The case, which was set for trial in the fall, settled over the summer for $12.5 million. Neither Golubski nor any other officers involved admitted wrongdoing. An attorney who represented Golubski in the case declined comment.

The six-count indictment unsealed Thursday alleges that Golubski assaulted the two women while acting “under color of law,” meaning he used his position as a police officer to commit the crimes, which prosecutors said occurred in the late 1990s and early 2000s. Golubski retired from the department in 2010.

The women are referred to by their initials only and the five-page indictment offers few details about the circumstances surrounding the alleged sexual assaults and kidnappings.

Golubski, 69, was taken into custody early Thursday at his suburban Kansas City home, according to Police Chief Karl Oakman.
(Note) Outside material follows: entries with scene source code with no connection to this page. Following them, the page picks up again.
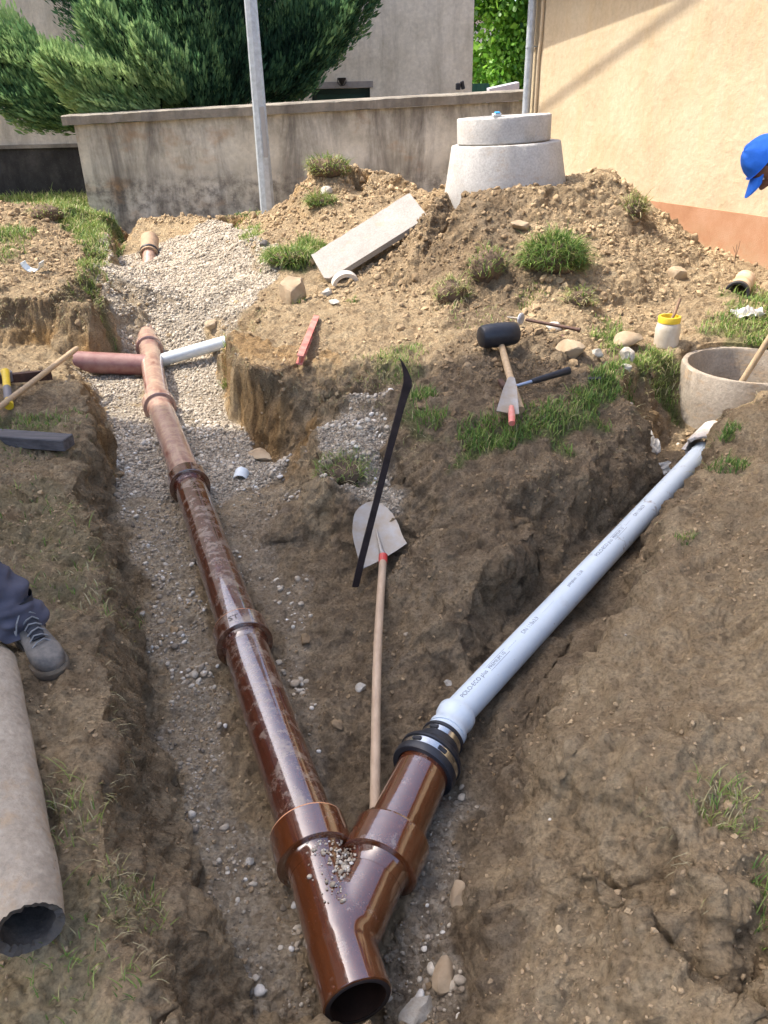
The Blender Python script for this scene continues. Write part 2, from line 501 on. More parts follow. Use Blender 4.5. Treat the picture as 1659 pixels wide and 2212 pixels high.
# peninsula grass edge and right flank
line((835, 852, .0), (880, 880, -.02), (930, 945, -.03), (1040, 958, -.03), (1130, 928, .0), (1250, 872, .02), (1330, 832, .03), (1395, 800, .03), (1462, 768, .0))
dots((930, 1010, -.14), (960, 1100, -.22), (1060, 1080, -.14), (1180, 1010, -.09), (1290, 940, -.07), (1370, 880, -.05), (960, 1230, -.31), (1040, 1240, -.25), (1150, 1130, -.17),
     (1260, 1040, -.16), (1340, 965, -.14), (860, 1180, -.4), (900, 1380, -.45), (1000, 1370, -.40))
line((1385, 985, -.44), (1405, 1050, -.48), (1330, 1128, -.49), (1180, 1255, -.51), (1080, 1370, -.53), (1000, 1475, -.55), (930, 1560, -.58), (840, 1700, -.6))
line((1470, 935, -.4), (1440, 980, -.44), (1475, 900, -.34))
dots((760, 1280, -.5), (700, 1190, -.5), (650, 1090, -.53), (800, 1500, -.55), (660, 1300, -.55), (900, 1560, -.58))
# right trench floor and right bank
line((1530, 905, -.36), (1512, 985, -.44), (1495, 1055, -.46), (1440, 1135, -.48), (1365, 1255, -.51), (1285, 1345, -.53), (1200, 1450, -.55), (1130, 1570, -.56), (1095, 1700, -.57), (1062, 1850, -.58), (1035, 1960, -.58), (1020, 2212, -.58))
line((1575, 880, -.08), (1545, 945, -.1), (1500, 1040, -.14), (1462, 1112, -.16), (1405, 1205, -.14), (1372, 1290, -.15), (1330, 1372, -.18), (1275, 1440, -.22), (1240, 1540, -.27), (1180, 1680, -.33), (1165, 1820, -.35), (1125, 1960, -.37), (1115, 2100, -.38), (1115, 2212, -.38))
line((1235, 1720, -.31), (1290, 1870, -.33), (1385, 2010, -.35), (1480, 2140, -.36), (1530, 2212, -.37))
line((1262, 1700, -.24), (1322, 1850, -.20), (1428, 1985, -.17), (1528, 2105, -.16), (1600, 2212, -.16))
dots((1659, 1000, .0), (1659, 1200, -.02), (1659, 1500, -.07), (1659, 1800, -.14), (1659, 2212, -.2), (1500, 1250, -.1), (1500, 1500, -.09), (1400, 1400, -.10), (1400, 1650, -.13),
     (1500, 1850, -.12), (1300, 1600, -.19), (1200, 1900, -.30), (1250, 2030, -.29), (1300, 2212, -.33), (1580, 950, -.05), (1620, 900, -.01), (1659, 860, .0))
p0, p1 = P(1100, 2212, -.44), P(1020, 2212, -.58)
dots((p0.x, -3, -.42), (p1.x, -3, -.58), (p0.x, .2, -.42), (p1.x, .2, -.58), (1.2, .2, -.12), (1.2, -3, -.1), (3, -3, 0), (3, .5, 0), (-1.6, -3, -.05), (-3, -3, 0), (-3, .5, -.02), (-3, 3, -.02), (3, 3, .02), (-6, 7, .05), (4.2, 5, 0), (2.9, 4.9, 0), world=True)
# tool mound
dots((960, 775, .10), (1050, 735, .2), (1130, 740, .19), (1200, 765, .14), (1250, 790, .08), (1000, 840, .06), (1090, 870, .07), (1180, 850, .07), (930, 870, .0), (920, 800, .04), (1040, 905, .03),
     (1300, 730, .06), (1400, 700, .05), (1435, 750, .02), (1340, 790, .05), (1600, 700, .05), (1659, 640, .03), (1659, 735, 0), (1500, 740, .02), (1560, 660, .06), (1100, 690, .08), (900, 720, .06))
# heap that carries the manhole cone
for _px, _py, _y in ((955, 424, 7.45), (1020, 418, 7.3), (1095, 408, 7.25), (1170, 404, 7.3), (1235, 402, 7.5), (1290, 380, 7.7), (1320, 378, 7.8), (1345, 400, 7.6)):
    _q = PY(_px, _py, _y); dots(_q, (_q.x * 1.12, _y + 1.0, _q.z - .02), world=True)
dots((1375, 440, .64), (1430, 490, .48), (1500, 550, .28), (1570, 590, .06), (1620, 612, .02),
     (880, 530, .38), (930, 480, .50), (1000, 500, .52), (1150, 480, .64), (1250, 450, .70), (1190, 530, .50), (1090, 570, .38), (1210, 610, .28), (1350, 520, .46), (1440, 590, .24), (1500, 640, .12),
     (1000, 640, .16), (880, 640, .10), (1320, 660, .11), (820, 590, .2), (760, 620, .1), (1120, 660, .12), (1400, 660, .08), (1300, 600, .28))
dots((1.3, 9.1, .5), (1.3, 10.2, .25), (2.4, 9.6, .4), (0.4, 9.4, .45), (-.2, 10.2, .25), (2.9, 9.2, .3), world=True)
# heap by the lamp post
for _px, _py, _y in ((610, 440, 10.9), (640, 412, 10.7), (690, 368, 10.4), (740, 356, 10.3), (800, 370, 10.3), (862, 374, 10.3), (888, 402, 10.2), (930, 420, 9.8)):
    dots(PY(_px, _py, _y), world=True)
dots((600, 500, .22), (560, 490, .18), (650, 540, .2), (700, 490, .36), (760, 525, .28), (800, 460, .46), (640, 490, .3), (860, 460, .46), (720, 560, .15), (700, 430, .58), (780, 420, .60))
dots((-1.2, 11.6, .25), (-.4, 11.7, .3), (.6, 11.5, .25), (-1.75, 11.7, .2), world=True)
# heap on the left block
dots((0, 440, .48), (60, 436, .50), (100, 450, .42), (118, 472, .32), (0, 500, .36), (60, 500, .34), (120, 520, .22), (180, 560, .13), (0, 560, .24), (80, 590, .14), (150, 600, .12), (150, 490, .2), (190, 530, .15))
dots((-4.7, 9.9, .2), (-3.9, 10.2, .18), (-5.5, 8.5, .3), (-6.2, 10, .15), world=True)
# outer ground
for x in (-14, -9, -5, 0, 5, 9, 14): dots((x, 13, .18), (x, 18, .1), (x, 70, .1), (x * 2, 100, .1), world=True)
dots((-60, -8, 0), (60, -8, 0), (-60, 100, 0), (60, 100, 0), (0, -8, -.3), (-14, 5, 0), (14, 5, 0), (7, 9, .0), (5, 7, 0), (-9, 11, .15), world=True)

v2 = [Vector((p.x, p.y)) for p in PT]
ov, oe, of, vo, eo, fo = delaunay_2d_cdt(v2, EDG, [], 0, 1e-5)
oz = []
for i, v in enumerate(ov):
    if vo[i]: oz.append(sum(PT[k].z for k in vo[i]) / len(vo[i]))
    else:
        # vertex made where two breaklines cross: take the nearest input point's height
        k = min(range(len(PT)), key=lambda q: (v2[q] - v).length); oz.append(PT[k].z)
TV = np.array([(v.x, v.y, z) for v, z in zip(ov, oz)])
TF = np.array([f for f in of if len(f) == 3])

# grid: dense in front of the viewer's ground, coarse outside
ys = [-8, -6, -4.5, -3, -2, -1.2, -.6, -.2, 0.1, .3, .45]
y = .55
while y < 13.2:
    ys.append(y); y += .0042 + .00165 * y
st = .04
while y < 100:
    ys.append(y); y += st; st *= 1.13
ys = np.array(ys)
uc = np.linspace(-1, 1, 980)
ext = [1.0 + 0.02 * (1.28 ** k) for k in range(1, 22)]
us = np.concatenate([-np.array(ext[::-1]), uc, np.array(ext)])
def halfw(y): return 1.25 + .60 * np.maximum(y, 0)
GY, GU = np.meshgrid(ys, us, indexing='ij')
GX = GU * halfw(GY)
def zone_noise(x, y):
    return fbm(x, y, 0 * x, .35, 4, 91)
WX = GX + .035 * fbm(GX, GY, 0 * GX, .22, 4, 3) + .05 * fbm(GX, GY, 0 * GX, .8, 2, 8)
WY = GY + .035 * fbm(GX, GY, 0 * GX, .22, 4, 5) + .05 * fbm(GX, GY, 0 * GX, .8, 2, 9)
far = np.clip((GY - 12.8) / 1.0, 0, 1); WX = GX * far + WX * (1 - far); WY = GY * far + WY * (1 - far)

def tri_interp(X, Y):
    shp = X.shape; X = X.ravel(); Y = Y.ravel()
    Z = np.full(X.shape, np.nan)
    order = np.argsort(Y); Ys = Y[order]
    for a, b, c in TF:
        A, B, D = TV[a], TV[b], TV[c]
        ymin = min(A[1], B[1], D[1]); ymax = max(A[1], B[1], D[1])
        i0 = np.searchsorted(Ys, ymin - 1e-6); i1 = np.searchsorted(Ys, ymax + 1e-6)
        idx = order[i0:i1]
        if len(idx) == 0: continue
        x = X[idx]
        k = (x >= min(A[0], B[0], D[0]) - 1e-6) & (x <= max(A[0], B[0], D[0]) + 1e-6)
        idx = idx[k]
        if len(idx) == 0: continue
        x = X[idx]; y = Y[idx]
        det = (B[1] - D[1]) * (A[0] - D[0]) + (D[0] - B[0]) * (A[1] - D[1])
        if abs(det) < 1e-12: continue
        l1 = ((B[1] - D[1]) * (x - D[0]) + (D[0] - B[0]) * (y - D[1])) / det
        l2 = ((D[1] - A[1]) * (x - D[0]) + (A[0] - D[0]) * (y - D[1])) / det
        l3 = 1 - l1 - l2
        k = (l1 > -1e-6) & (l2 > -1e-6) & (l3 > -1e-6)
        Z[idx[k]] = l1[k] * A[2] + l2[k] * B[2] + l3[k] * D[2]
    Z[np.isnan(Z)] = 0
    return Z.reshape(shp)
GZ = tri_interp(WX, WY)
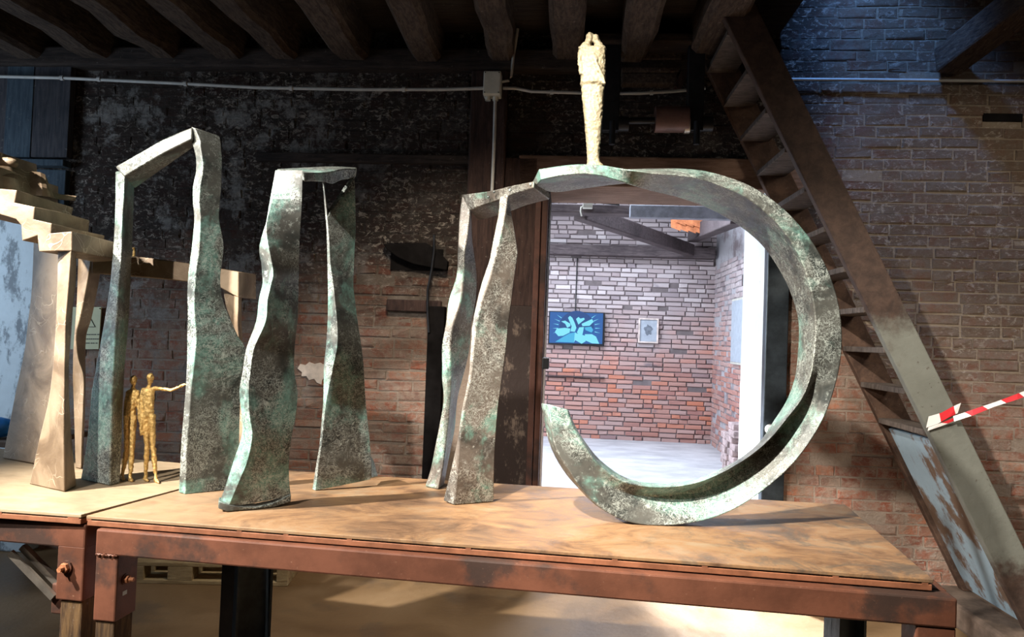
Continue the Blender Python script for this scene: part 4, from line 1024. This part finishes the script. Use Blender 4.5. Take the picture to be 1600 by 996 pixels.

“They went to his house and knocked on the door and arrested him,” Oakman said in a brief phone interview.

Oakman noted the department has “cooperated fully” with the FBI but declined further comment.

News of Golubski’s arrest erupted on local social media on Thursday, with social justice activists and politicians welcoming the indictment. Khadijah Hardaway, a community organizer who has long called for Golubski to be arrested, celebrated in a Facebook post, “to God be all the Glory!” Kansas State Senator Cindy Holscher, a Democrat, wrote “it’s been a long time coming to see Roger Golubski arrested.”

Team Roc, the social justice and philanthropic arm of rapper Jay-Z’s entertainment company Roc Nation, flashed a banner across their social media profiles. The group took out a full-page ad in the Washington Post last year calling the alleged police corruption in Kansas City “one of the worst examples of abuse of power in U.S. history” and urged the Department of Justice to investigate Golubski and the Kansas City Kansas Police Department.

As CNN previously reported, multiple former police officers were called before the grand jury last year. Terry Zeigler, a former chief who once worked as Golubski’s partner in homicide, said he told the panel Golubski was oddly secretive about his personal life, but that he’d never witnessed him do anything wrong.

Golubski was expected to make an initial appearance at the federal courthouse in Topeka later today, according to two sources familiar with the matter.